● **Directions for this task**
Reproduce all of the data below without alteration; exclude every picture.

● **Available data**
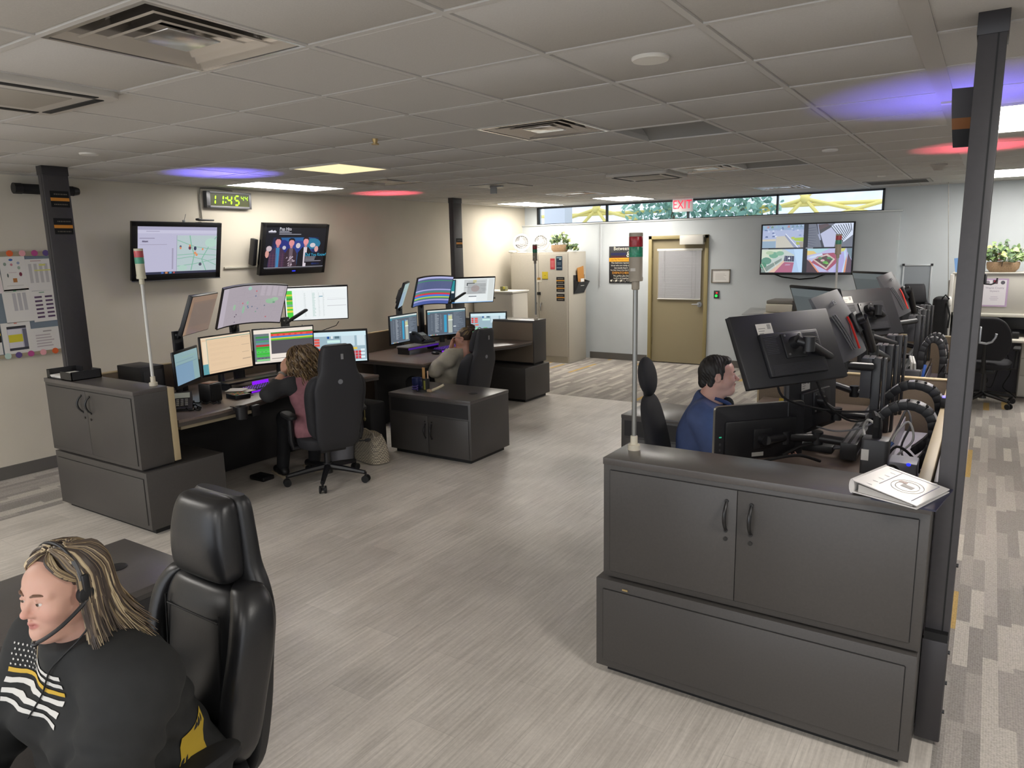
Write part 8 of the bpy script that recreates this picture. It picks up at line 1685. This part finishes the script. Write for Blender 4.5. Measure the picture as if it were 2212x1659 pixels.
np_build([net(bs, .008, extra=lambda P: folds(P, .005, 28, 5.), clip=lambda P: np.maximum(.46-P[:, 2], P[:, 2]-zc2+.55*((P[:, 0]-W['neck'][0])*f.x+(P[:, 1]-W['neck'][1])*f.y)))], 'pullover', BP, D4)
np_build([net(leg_sdf(W, Rl, 1.1), .012)], 'trousers', mat('dark_trousers', '#1b1b20', .85), D4); shoes(D4, W, f, mat('shoe_black', '#18181a', .5), mat('sole_white', '#b5b0a6', .6))
hp_ = SDF(.02); q_ = F.s; hp_.ell(F(0, .026, .043), (.083*q_, .096*q_, .090*q_), F.R); hp_.cone(F(0, .075, .02), F(0, .085, -.045), .052*q_, .042*q_); hp_.ell(F(0, -.040, .096), (.055*q_, .034*q_, .026*q_), F.R, .02)
for q in (-1, 1): hp_.cone(F(q*.060, .035, .02), F(q*.058, .055, -.05), .022*q_, .018*q_); hp_.cone(F(q*.068, -.012, .03), F(q*.071, -.012, -.012), .012*q_, .006*q_)
def hl2(P): Q = F.inv(P); return np.maximum(np.where(Q[:, 1] < -.035, .070+.30*(-.035-Q[:, 1])-Q[:, 2], -1), np.where((Q[:, 1] < .0) & (Q[:, 1] > -.036) & (np.abs(Q[:, 0]) > .05), .048*(Q[:, 1] < -.022)-.02-Q[:, 2], -1))*1.0
np_build([net(hp_, .0036, extra=lambda P: .0022*np.sin(P[:, 0]*260+P[:, 2]*120)*np.sin(P[:, 1]*240-P[:, 2]*90), clip=hl2)], 'hair', mat('dark_brown_hair', '#1b1614', .55, noise=(160, .3)), D4)
brows(D4, F, mat('brow_dark', '#2c211d', .7), .0038)
MB().tube(smooth_path([F(-.068, .03, -.135), F(-.05, -.045, -.165), F(-.012, -.082, -.195)], 3), .011, 8).tube(smooth_path([F(.068, .03, -.135), F(.05, -.045, -.165), F(.012, -.082, -.195)], 3), .011, 8).build('collar', mat('collar_blue', '#2a3a66', .8), D4)
MB().ell(F(0, -.062, -.19), (.035, .03, .045), 14).build('undershirt', mat('undershirt_black', '#1a1b1d', .9), D4)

● **Answer for the task**
Write part 8 of the bpy script that recreates this picture. It picks up at line 1685. This part finishes the script. Write for Blender 4.5. Measure the picture as if it were 2212x1659 pixels.
np_build([net(bs, .008, extra=lambda P: folds(P, .005, 28, 5.), clip=lambda P: np.maximum(.46-P[:, 2], P[:, 2]-zc2+.55*((P[:, 0]-W['neck'][0])*f.x+(P[:, 1]-W['neck'][1])*f.y)))], 'pullover', BP, D4)
np_build([net(leg_sdf(W, Rl, 1.1), .012)], 'trousers', mat('dark_trousers', '#1b1b20', .85), D4); shoes(D4, W, f, mat('shoe_black', '#18181a', .5), mat('sole_white', '#b5b0a6', .6))
hp_ = SDF(.02); q_ = F.s; hp_.ell(F(0, .026, .043), (.083*q_, .096*q_, .090*q_), F.R); hp_.cone(F(0, .075, .02), F(0, .085, -.045), .052*q_, .042*q_); hp_.ell(F(0, -.040, .096), (.055*q_, .034*q_, .026*q_), F.R, .02)
for q in (-1, 1): hp_.cone(F(q*.060, .035, .02), F(q*.058, .055, -.05), .022*q_, .018*q_); hp_.cone(F(q*.068, -.012, .03), F(q*.071, -.012, -.012), .012*q_, .006*q_)
def hl2(P): Q = F.inv(P); return np.maximum(np.where(Q[:, 1] < -.035, .070+.30*(-.035-Q[:, 1])-Q[:, 2], -1), np.where((Q[:, 1] < .0) & (Q[:, 1] > -.036) & (np.abs(Q[:, 0]) > .05), .048*(Q[:, 1] < -.022)-.02-Q[:, 2], -1))*1.0
np_build([net(hp_, .0036, extra=lambda P: .0022*np.sin(P[:, 0]*260+P[:, 2]*120)*np.sin(P[:, 1]*240-P[:, 2]*90), clip=hl2)], 'hair', mat('dark_brown_hair', '#1b1614', .55, noise=(160, .3)), D4)
brows(D4, F, mat('brow_dark', '#2c211d', .7), .0038)
MB().tube(smooth_path([F(-.068, .03, -.135), F(-.05, -.045, -.165), F(-.012, -.082, -.195)], 3), .011, 8).tube(smooth_path([F(.068, .03, -.135), F(.05, -.045, -.165), F(.012, -.082, -.195)], 3), .011, 8).build('collar', mat('collar_blue', '#2a3a66', .8), D4)
MB().ell(F(0, -.062, -.19), (.035, .03, .045), 14).build('undershirt', mat('undershirt_black', '#1a1b1d', .9), D4)